▶ **TASK**: Below is a listing. Gather each line of it that contains "picture".

Collected data
** BEGIN **

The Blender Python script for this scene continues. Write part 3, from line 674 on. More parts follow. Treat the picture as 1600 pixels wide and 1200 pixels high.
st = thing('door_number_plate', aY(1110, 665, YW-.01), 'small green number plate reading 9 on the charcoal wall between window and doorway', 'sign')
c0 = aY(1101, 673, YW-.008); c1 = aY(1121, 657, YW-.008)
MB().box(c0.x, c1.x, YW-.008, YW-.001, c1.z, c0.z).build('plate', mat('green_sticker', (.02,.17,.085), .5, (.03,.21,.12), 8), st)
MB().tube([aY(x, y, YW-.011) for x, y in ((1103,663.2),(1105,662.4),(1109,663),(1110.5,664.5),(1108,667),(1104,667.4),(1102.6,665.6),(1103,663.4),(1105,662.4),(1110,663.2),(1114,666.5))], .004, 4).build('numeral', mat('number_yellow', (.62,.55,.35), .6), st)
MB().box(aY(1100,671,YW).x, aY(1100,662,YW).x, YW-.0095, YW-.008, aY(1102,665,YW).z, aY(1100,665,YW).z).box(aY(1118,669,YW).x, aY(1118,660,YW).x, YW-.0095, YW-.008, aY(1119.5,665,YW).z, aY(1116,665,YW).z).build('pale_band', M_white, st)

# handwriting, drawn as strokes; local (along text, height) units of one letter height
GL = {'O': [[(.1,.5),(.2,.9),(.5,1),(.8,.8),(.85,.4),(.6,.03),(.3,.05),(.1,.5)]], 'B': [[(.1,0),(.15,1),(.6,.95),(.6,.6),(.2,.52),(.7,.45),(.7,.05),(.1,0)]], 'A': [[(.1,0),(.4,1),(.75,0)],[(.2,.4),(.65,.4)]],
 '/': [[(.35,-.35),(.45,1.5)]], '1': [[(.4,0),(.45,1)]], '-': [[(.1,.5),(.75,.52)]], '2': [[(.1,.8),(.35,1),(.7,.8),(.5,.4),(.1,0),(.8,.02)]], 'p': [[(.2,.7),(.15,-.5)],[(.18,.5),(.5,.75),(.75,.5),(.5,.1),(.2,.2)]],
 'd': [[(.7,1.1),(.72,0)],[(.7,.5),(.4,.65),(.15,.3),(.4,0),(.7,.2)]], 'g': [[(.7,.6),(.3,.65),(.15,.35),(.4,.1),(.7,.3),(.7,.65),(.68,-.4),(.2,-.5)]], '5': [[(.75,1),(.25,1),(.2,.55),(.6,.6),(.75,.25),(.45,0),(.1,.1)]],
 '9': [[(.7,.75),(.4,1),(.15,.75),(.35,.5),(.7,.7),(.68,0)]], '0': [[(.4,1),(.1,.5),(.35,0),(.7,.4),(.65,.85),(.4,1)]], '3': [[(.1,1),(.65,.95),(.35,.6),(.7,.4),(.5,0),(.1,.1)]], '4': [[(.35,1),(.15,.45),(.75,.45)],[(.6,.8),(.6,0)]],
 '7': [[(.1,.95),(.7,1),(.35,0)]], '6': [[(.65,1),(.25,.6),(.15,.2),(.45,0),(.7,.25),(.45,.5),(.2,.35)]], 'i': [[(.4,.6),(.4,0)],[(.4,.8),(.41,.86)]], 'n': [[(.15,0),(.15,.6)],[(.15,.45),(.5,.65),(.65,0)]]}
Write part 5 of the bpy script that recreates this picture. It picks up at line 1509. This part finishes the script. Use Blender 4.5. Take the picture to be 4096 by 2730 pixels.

** END **

▶ **TASK RESULT**:
The Blender Python script for this scene continues. Write part 3, from line 674 on. More parts follow. Treat the picture as 1600 pixels wide and 1200 pixels high.
Write part 5 of the bpy script that recreates this picture. It picks up at line 1509. This part finishes the script. Use Blender 4.5. Take the picture to be 4096 by 2730 pixels.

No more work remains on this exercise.